Далеко-далеко за горами было широкое, сияющее, сверкающее море. Мы поделили землю на «твою» и «мою»: твоя нация, моя нация, твой флаг, их флаг, наша религия и чужая религия… Весь мир, вся земля разрезаны, поделены. Из-за этих кусков земли мы пререкаемся и воюем, и политики, торжествуя, пользуются своей властью, чтобы поддерживать это разделение, никогда не воспринимая мир как единое целое. У них отсутствует глобальное мышление. Они не способны даже на миг ощутить головокружительную возможность того, что можно жить без национальности, без разделения; они никогда не смогут почувствовать, как уродлива их власть, их положение, их ощущение собственной важности. Они – такие же люди, как ты или как любой другой человек; они просто оказались у власти со своими мелочными, эгоистичными желаниями и амбициями. Так было всегда, пока существует человечество – это дикарское отношение к жизни. Они не обладают сознанием, свободным от принципов, идеалов, идеологии, – сознанием, которое вышло бы за пределы расовых, культурных и религиозных разграничений, выдуманных человеком.

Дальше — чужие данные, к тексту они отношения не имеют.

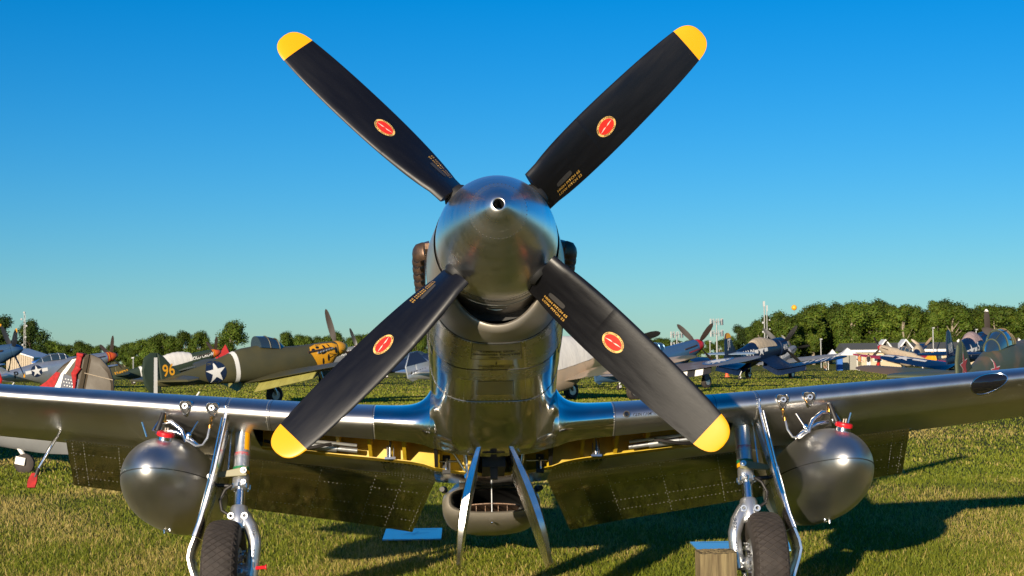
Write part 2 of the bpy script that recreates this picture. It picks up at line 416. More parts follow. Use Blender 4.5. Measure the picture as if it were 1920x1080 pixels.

Государства должны существовать, пока человек не станет светом самому себе, пока не станет жить упорядоченно, внимательно, усердно трудясь, наблюдая, изучая. Но он предпочитает, чтобы ему говорили, что нужно делать. Ему говорили это предки, священники, гуру, – и он подчиняется их указаниям, разрушительной дисциплине, навязываемой каждым из них, словно все они – боги этой земли и знают все об этой невероятно сложной жизни.
Когда сидишь здесь, высоко над вершинами деревьев, на камне, у которого, как и у любого живого существа на этой земле, есть свой собственный звук, когда смотришь в синее небо – ясное, безоблачное небо, – задумываешься о том, когда же, наконец, человечество научится жить на этой земле без распрей, без склок, войн и конфликтов. Человек создал конфликт, разделив землю по поверхностным признакам – по признаку языка, принадлежности к той или иной культуре. Ты думаешь о том, когда же, наконец, человек, эволюционировавший в течение стольких веков, проходивший через страдания и горе, через заботы и радости, страх и конфликты, примет иной образ жизни.